Salah satu nilai yang saya pelajari dari Pak Himawan Soetanto adalah bahwa seorang komandan harus dekat dengan anak buah. Komandan harus bersama mereka dari bangun pagi sampai tidur. Komandan harus memeriksa kondisi anak buah, termasuk dapur, kamar mandi, dan perlengkapan pribadi mereka.

Karena belajar dari Pak Himawan Soetanto, saya memiliki kebiasaan untuk memeriksa detail dapur dan perlengkapan anak buah. Pada suatu waktu, saya menemukan bahwa pakaian dalam prajurit sudah tidak putih lagi, melainkan coklat. Saya juga pernah menemukan kasus korupsi yang paling banyak terjadi selalu berasal dari dapur, di mana satu kilogram daging untuk 16 orang. Akhirnya, di TNI, daging tersebut disebut sebagai “daging silet” karena setipis silet. Sungguh tragis.

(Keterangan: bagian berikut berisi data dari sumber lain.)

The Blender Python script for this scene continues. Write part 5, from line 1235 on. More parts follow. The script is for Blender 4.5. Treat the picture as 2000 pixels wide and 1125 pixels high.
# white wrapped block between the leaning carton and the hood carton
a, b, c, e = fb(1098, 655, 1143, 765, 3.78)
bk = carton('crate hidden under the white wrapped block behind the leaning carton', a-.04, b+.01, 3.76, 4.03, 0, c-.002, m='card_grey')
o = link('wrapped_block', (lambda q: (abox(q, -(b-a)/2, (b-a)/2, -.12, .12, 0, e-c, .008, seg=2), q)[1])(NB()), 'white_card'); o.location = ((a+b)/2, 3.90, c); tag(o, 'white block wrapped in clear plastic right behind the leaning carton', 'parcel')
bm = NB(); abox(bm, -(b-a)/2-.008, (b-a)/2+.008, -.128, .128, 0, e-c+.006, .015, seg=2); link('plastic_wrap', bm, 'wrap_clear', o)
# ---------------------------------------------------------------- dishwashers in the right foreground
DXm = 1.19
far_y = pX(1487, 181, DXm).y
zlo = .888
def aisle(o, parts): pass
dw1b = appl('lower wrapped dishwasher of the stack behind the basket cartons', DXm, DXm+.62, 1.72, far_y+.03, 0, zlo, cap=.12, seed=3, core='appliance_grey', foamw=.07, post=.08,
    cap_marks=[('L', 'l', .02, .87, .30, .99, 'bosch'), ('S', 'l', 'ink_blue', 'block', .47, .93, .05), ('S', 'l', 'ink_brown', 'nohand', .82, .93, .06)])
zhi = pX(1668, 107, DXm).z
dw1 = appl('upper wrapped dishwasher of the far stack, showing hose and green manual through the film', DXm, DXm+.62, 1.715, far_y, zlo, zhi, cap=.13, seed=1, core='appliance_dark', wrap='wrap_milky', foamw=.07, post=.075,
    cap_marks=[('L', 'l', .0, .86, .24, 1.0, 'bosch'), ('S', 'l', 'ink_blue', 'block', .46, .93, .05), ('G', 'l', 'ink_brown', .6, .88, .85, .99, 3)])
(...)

Ini adalah hal-hal praktis kepemimpinan yang saya teladani dari Pak Himawan Soetanto.

Karier Letnan Jenderal Himawan Soetanto sangat terkenal. Beliau menjadi inspirasi bagi banyak tentara. Saya sangat dekat dengannya, bahkan setelah beliau pensiun. Beliau adalah salah satu mentor saya. Sebelum beliau meninggal, saya sempat mengunjunginya di rumah sakit.

Saya mendengar dari putranya bahwa selain keluarga, saya adalah orang yang dicari oleh beliau. “Dimana panglima perang itu?” Anak-anaknya bingung, namun ada yang bertanya apakah yang dimaksud adalah Prabowo, dan beliau mengangguk.

Saya sangat terharu mendengar cerita tersebut. Oleh karena itu, saat saya menjenguknya, saya memberikan penghormatan penuh kepada beliau. Saat itu, saya sudah pensiun dan menggunakan pakaian sipil.

Saat itu, saya mengucapkan, “You are the real general, Sir!” Saya mengucapkan kalimat tersebut karena kami sering berbicara menggunakan Bahasa Inggris. Beliau meneteskan air mata, meskipun saat itu beliau sudah tidak bisa berbicara.

Itu adalah kenangan saya terhadap Pak Himawan Soetanto. Merupakan kehormatan besar bagi saya bahwa jenderal yang saya kagumi masih mencari saya pada saat-saat sebelum beliau meninggal dunia.